▼

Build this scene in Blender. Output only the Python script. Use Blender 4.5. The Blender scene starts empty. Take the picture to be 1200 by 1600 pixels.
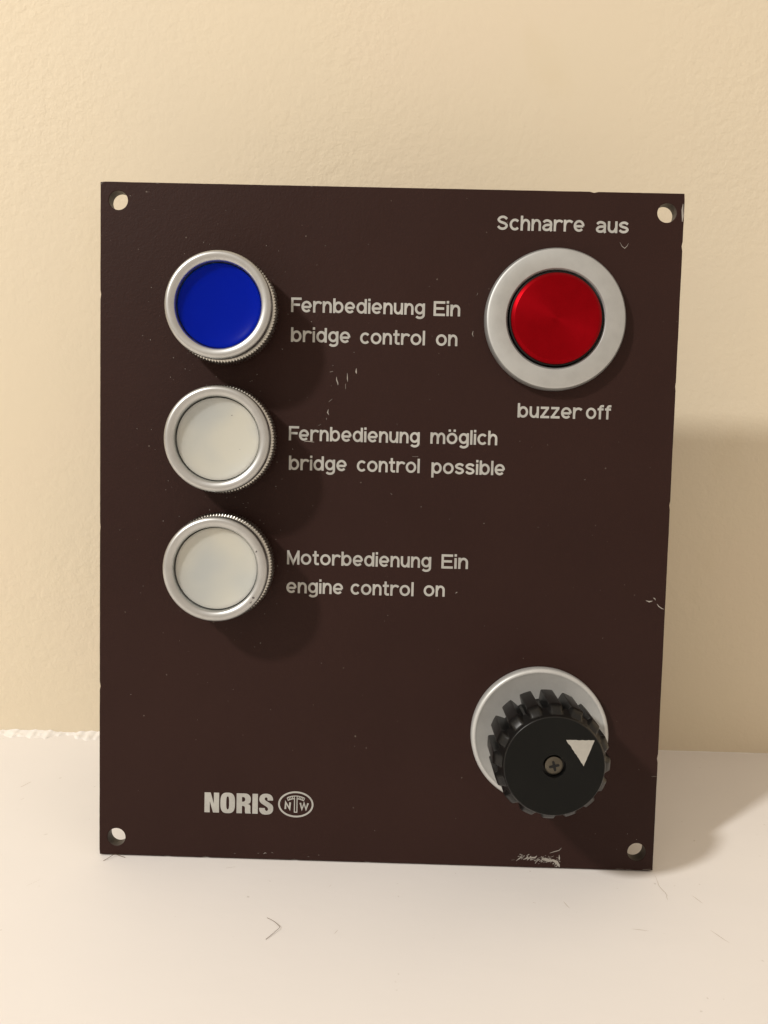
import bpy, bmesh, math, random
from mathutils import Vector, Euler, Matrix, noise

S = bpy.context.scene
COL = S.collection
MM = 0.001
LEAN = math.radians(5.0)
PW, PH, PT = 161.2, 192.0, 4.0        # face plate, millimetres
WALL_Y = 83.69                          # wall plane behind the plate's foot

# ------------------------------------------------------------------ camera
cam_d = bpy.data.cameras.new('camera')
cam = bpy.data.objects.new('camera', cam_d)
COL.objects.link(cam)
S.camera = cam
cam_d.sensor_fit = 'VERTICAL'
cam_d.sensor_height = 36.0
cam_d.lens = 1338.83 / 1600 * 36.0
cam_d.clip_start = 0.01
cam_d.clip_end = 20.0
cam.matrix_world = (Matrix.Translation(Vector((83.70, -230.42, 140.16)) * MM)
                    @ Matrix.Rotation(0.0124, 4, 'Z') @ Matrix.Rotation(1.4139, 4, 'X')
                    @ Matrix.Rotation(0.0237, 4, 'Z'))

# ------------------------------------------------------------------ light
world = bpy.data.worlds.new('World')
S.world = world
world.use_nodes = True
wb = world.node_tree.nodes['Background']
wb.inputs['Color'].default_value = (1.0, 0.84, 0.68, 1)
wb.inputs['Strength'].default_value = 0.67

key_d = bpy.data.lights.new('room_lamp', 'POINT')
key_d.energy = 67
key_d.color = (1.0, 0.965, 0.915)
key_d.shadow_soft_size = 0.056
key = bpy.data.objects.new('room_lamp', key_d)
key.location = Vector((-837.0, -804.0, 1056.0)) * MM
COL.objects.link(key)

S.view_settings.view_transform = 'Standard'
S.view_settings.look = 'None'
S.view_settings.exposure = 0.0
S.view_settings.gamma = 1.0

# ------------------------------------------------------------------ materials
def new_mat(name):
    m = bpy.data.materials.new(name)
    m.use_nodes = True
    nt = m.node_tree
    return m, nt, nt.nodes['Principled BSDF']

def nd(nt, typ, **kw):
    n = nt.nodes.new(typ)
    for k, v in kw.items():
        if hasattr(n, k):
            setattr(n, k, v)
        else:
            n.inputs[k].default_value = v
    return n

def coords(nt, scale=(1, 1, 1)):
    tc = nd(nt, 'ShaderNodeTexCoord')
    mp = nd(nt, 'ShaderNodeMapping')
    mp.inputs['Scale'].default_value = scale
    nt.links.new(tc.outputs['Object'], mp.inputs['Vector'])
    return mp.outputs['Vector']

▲

- [Task to carry out]: Repeat the listing in full and exactly. Do not include any images.

- [Answer for this exercise]:
Build this scene in Blender. Output only the Python script. Use Blender 4.5. The Blender scene starts empty. Take the picture to be 1200 by 1600 pixels.
import bpy, bmesh, math, random
from mathutils import Vector, Euler, Matrix, noise

S = bpy.context.scene
COL = S.collection
MM = 0.001
LEAN = math.radians(5.0)
PW, PH, PT = 161.2, 192.0, 4.0        # face plate, millimetres
WALL_Y = 83.69                          # wall plane behind the plate's foot

# ------------------------------------------------------------------ camera
cam_d = bpy.data.cameras.new('camera')
cam = bpy.data.objects.new('camera', cam_d)
COL.objects.link(cam)
S.camera = cam
cam_d.sensor_fit = 'VERTICAL'
cam_d.sensor_height = 36.0
cam_d.lens = 1338.83 / 1600 * 36.0
cam_d.clip_start = 0.01
cam_d.clip_end = 20.0
cam.matrix_world = (Matrix.Translation(Vector((83.70, -230.42, 140.16)) * MM)
                    @ Matrix.Rotation(0.0124, 4, 'Z') @ Matrix.Rotation(1.4139, 4, 'X')
                    @ Matrix.Rotation(0.0237, 4, 'Z'))

# ------------------------------------------------------------------ light
world = bpy.data.worlds.new('World')
S.world = world
world.use_nodes = True
wb = world.node_tree.nodes['Background']
wb.inputs['Color'].default_value = (1.0, 0.84, 0.68, 1)
wb.inputs['Strength'].default_value = 0.67

key_d = bpy.data.lights.new('room_lamp', 'POINT')
key_d.energy = 67
key_d.color = (1.0, 0.965, 0.915)
key_d.shadow_soft_size = 0.056
key = bpy.data.objects.new('room_lamp', key_d)
key.location = Vector((-837.0, -804.0, 1056.0)) * MM
COL.objects.link(key)

S.view_settings.view_transform = 'Standard'
S.view_settings.look = 'None'
S.view_settings.exposure = 0.0
S.view_settings.gamma = 1.0

# ------------------------------------------------------------------ materials
def new_mat(name):
    m = bpy.data.materials.new(name)
    m.use_nodes = True
    nt = m.node_tree
    return m, nt, nt.nodes['Principled BSDF']

def nd(nt, typ, **kw):
    n = nt.nodes.new(typ)
    for k, v in kw.items():
        if hasattr(n, k):
            setattr(n, k, v)
        else:
            n.inputs[k].default_value = v
    return n

def coords(nt, scale=(1, 1, 1)):
    tc = nd(nt, 'ShaderNodeTexCoord')
    mp = nd(nt, 'ShaderNodeMapping')
    mp.inputs['Scale'].default_value = scale
    nt.links.new(tc.outputs['Object'], mp.inputs['Vector'])
    return mp.outputs['Vector']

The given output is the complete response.